Uma cabana na serra, a companhia da cara-metade, um besouro colossal e as muitas epifanias da montanha

Por Milly Lacombe
Atualizado em 9 set 2021, 14h47 - Publicado em 2 set 2016, 11h14

Em nosso primeiro fim de semana na casa nova, uma cabana construída no meio do mato, eu estava na cozinha fazendo a única coisa que sei fazer na cozinha – macarrão ao alho e óleo que aprendi com minha mãe, embora o dela seja muito melhor do que o meu – quando um besouro muito preto e de tamanho colossal entrou pela janela.

O fato de a casa ficar a 10 quilômetros de algum vestígio de civilização talvez não tenha impedido que meus gritos fossem ouvidos na igrejinha e no coreto. E, quando se trata de um casal de mulheres – exatamente o caso -, se uma delas grita, a probabilidade de a outra gritar também, mesmo sem saber por que está gritando, é bastante grande. Foi o que aconteceu naquela noite.

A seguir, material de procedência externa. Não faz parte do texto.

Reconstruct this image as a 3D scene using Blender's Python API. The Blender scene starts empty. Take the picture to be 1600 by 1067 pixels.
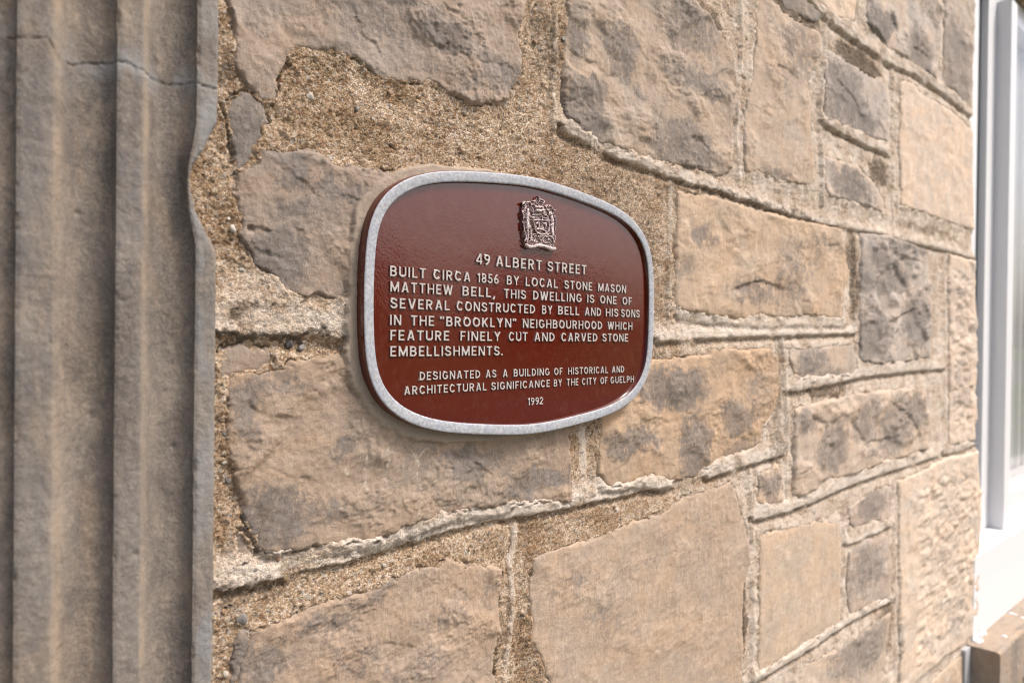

Para quem, como eu, nasceu e cresceu na cidade, a vida rural reserva deslizes. E eu sabia de todos eles quando concordei em comprar um pedacinho de terra em Gonçalves, no sul de Minas Gerais, e erguer ali uma cabaninha com meu objeto de devoção. Mas achei que teria o controle sobre portas e janelas e poderia fechá-las e me proteger dos insetos quando a noite caísse. Mas naquele primeiro fim de semana descobri que esse era apenas mais um controle que eu não teria. Assim que parei de hiperventilar, o que aconteceu minutos depois de minha mulher pegar o bicho e devolvê-lo a seu habitat (não sem antes me descascar pela histeria), comemos o macarrão e fomos deitar.

No dia seguinte, acordei com a luz do Sol entrando pela janela e com o canto do galo que eu nem sabia que tínhamos. O celular dizia que eram 6 e 10. Empolgada, levantei e resisti ao ímpeto de telefonar para minha mãe apenas para dizer: “Viu como sou capaz de acordar antes das 7?”, e simplesmente saí da casa. Lá fora, um vento doce e gelado me fez um dengo no rosto. O Sol que nascia atrás da Pedra do Baú trazia com ele uma tonalidade de laranja que eu não conhecia.

Hipnotizada, sentei no degrau que dá para a varanda e contemplei aquele oceano de montanhas à minha frente. Uma manhã tão simples, tão distante da realidade que eu conhecia até aquele instante, que nunca será esquecida. Seis anos depois, ainda grito quando o besouro entra, mas até ele talvez hoje já saiba que os gritos são pura frescura, e que eu acabei me misturando àquele lugar, onde um dia pretendo passar o resto da vida – e do que vem depois dela.